Task directions> Keep only the lines where "this" appears.

[START Extracted records]

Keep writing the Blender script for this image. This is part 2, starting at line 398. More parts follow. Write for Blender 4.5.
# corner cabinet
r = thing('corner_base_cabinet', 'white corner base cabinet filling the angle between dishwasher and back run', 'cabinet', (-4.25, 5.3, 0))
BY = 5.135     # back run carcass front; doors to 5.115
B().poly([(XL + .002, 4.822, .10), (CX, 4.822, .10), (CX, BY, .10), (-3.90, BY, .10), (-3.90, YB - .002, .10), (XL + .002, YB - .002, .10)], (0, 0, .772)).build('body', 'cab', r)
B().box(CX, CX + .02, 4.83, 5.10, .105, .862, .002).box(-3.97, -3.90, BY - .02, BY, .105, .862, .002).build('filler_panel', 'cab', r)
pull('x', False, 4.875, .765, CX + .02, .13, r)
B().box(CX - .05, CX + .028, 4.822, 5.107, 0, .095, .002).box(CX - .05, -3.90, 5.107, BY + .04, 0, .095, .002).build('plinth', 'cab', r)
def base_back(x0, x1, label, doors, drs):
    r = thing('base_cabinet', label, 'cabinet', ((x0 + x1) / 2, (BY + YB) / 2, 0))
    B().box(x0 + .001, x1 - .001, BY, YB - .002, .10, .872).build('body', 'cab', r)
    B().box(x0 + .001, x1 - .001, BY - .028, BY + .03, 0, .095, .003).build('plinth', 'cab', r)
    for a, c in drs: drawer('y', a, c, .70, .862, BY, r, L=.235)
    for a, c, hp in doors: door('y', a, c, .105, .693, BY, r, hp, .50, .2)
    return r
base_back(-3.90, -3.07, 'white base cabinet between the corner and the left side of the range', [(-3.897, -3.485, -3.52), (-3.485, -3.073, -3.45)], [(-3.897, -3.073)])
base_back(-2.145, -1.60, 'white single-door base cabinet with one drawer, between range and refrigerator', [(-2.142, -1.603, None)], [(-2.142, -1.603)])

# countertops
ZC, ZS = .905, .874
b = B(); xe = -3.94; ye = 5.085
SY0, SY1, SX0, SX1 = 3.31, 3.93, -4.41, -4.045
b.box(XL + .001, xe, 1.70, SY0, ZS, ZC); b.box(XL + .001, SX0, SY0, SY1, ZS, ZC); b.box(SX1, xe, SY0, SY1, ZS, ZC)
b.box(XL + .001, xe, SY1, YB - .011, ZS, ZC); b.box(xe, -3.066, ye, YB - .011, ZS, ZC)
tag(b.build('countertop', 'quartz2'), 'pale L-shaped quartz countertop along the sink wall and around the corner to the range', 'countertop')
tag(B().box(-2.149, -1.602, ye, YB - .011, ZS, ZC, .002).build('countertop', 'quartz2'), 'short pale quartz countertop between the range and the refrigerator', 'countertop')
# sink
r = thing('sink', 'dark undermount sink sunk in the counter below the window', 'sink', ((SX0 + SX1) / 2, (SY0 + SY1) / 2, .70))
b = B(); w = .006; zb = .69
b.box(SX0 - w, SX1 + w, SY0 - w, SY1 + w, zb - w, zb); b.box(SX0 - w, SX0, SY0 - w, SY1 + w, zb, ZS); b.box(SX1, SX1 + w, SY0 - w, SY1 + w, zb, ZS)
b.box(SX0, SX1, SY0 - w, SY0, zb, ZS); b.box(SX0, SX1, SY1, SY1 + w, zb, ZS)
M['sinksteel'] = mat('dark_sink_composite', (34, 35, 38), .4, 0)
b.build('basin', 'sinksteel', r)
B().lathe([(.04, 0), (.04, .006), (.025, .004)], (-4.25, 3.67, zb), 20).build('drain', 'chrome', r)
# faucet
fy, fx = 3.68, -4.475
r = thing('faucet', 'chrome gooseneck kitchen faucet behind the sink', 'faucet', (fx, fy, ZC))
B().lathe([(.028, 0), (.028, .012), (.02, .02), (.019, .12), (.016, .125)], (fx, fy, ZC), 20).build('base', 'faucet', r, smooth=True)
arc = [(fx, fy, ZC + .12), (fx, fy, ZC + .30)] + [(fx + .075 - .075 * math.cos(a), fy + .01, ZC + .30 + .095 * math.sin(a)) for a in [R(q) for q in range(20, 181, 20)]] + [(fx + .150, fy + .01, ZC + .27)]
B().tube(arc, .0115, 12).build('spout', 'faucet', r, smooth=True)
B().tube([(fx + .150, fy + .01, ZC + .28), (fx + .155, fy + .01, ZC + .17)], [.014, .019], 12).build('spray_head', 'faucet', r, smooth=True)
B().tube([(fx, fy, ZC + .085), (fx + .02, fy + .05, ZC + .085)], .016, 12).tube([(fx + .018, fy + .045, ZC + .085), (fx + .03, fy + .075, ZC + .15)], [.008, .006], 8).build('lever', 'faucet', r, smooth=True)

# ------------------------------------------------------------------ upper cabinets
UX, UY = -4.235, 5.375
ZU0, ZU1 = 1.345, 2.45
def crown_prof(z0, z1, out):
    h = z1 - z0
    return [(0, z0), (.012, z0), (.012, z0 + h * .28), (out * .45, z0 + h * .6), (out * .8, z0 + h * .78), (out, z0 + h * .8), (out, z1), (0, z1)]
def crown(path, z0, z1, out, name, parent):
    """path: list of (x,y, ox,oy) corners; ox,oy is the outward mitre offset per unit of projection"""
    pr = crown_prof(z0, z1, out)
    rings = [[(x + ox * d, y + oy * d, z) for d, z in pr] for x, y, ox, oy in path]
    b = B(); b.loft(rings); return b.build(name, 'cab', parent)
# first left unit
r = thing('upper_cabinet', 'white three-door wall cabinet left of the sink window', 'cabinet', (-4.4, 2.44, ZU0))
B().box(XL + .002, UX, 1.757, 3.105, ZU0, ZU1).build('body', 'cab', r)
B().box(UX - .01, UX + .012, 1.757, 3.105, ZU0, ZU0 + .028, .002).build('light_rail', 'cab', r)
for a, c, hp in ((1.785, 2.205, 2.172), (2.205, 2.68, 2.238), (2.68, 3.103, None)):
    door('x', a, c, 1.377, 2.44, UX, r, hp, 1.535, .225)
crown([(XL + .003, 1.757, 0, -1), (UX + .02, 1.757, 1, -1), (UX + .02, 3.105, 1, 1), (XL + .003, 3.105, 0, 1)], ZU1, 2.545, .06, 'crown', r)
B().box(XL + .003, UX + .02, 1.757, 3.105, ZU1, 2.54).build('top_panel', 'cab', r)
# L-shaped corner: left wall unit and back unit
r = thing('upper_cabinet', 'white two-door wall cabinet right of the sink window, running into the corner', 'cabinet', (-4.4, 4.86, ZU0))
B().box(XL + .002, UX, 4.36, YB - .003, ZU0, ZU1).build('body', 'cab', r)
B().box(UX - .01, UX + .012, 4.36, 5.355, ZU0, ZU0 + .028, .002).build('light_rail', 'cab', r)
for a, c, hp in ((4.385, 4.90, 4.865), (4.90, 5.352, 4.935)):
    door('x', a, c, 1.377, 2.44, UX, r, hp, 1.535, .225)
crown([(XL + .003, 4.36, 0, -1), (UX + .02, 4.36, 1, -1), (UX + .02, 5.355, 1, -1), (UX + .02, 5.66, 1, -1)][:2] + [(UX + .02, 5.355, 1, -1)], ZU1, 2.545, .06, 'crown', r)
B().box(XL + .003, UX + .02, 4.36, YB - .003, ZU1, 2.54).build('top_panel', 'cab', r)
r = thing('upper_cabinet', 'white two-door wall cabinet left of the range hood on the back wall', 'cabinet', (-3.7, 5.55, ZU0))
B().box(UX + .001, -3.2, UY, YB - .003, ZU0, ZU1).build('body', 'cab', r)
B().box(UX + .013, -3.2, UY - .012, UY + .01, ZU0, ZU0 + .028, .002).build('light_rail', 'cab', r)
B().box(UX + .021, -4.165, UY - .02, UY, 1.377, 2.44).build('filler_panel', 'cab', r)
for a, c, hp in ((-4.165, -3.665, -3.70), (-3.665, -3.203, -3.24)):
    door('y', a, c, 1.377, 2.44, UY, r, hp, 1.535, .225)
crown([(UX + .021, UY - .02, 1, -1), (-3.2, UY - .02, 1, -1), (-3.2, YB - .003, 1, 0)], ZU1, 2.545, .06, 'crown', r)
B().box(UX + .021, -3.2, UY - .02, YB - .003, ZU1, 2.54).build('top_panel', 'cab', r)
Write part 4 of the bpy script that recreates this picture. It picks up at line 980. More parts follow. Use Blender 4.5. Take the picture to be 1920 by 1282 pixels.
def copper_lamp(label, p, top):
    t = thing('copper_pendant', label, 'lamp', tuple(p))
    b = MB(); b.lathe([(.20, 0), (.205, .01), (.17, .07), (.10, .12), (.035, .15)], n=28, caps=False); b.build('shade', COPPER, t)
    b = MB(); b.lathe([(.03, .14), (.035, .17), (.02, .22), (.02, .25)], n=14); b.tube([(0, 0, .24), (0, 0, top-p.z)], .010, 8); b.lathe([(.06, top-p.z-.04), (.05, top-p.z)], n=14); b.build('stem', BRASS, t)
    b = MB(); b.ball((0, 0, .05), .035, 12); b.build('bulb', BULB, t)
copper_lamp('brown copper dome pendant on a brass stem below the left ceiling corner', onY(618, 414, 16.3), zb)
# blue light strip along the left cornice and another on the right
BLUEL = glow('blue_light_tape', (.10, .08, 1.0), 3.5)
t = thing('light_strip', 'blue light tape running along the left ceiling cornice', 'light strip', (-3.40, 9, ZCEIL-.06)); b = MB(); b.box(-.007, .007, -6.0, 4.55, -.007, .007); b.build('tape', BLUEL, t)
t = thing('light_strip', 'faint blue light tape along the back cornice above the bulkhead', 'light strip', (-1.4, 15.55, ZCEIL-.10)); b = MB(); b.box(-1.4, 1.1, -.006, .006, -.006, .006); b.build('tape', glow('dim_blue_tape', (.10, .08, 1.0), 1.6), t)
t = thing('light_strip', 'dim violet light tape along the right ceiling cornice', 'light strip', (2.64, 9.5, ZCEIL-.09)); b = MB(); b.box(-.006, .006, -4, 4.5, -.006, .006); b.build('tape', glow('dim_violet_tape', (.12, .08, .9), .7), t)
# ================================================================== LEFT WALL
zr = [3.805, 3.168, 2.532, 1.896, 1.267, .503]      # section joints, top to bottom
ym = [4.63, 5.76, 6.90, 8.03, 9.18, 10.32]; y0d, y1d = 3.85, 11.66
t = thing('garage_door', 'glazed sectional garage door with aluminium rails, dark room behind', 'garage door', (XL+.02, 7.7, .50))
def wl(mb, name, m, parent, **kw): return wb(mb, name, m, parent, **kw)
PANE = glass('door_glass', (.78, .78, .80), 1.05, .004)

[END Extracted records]

Exercise answer>
Keep writing the Blender script for this image. This is part 2, starting at line 398. More parts follow. Write for Blender 4.5.
Write part 4 of the bpy script that recreates this picture. It picks up at line 980. More parts follow. Use Blender 4.5. Take the picture to be 1920 by 1282 pixels.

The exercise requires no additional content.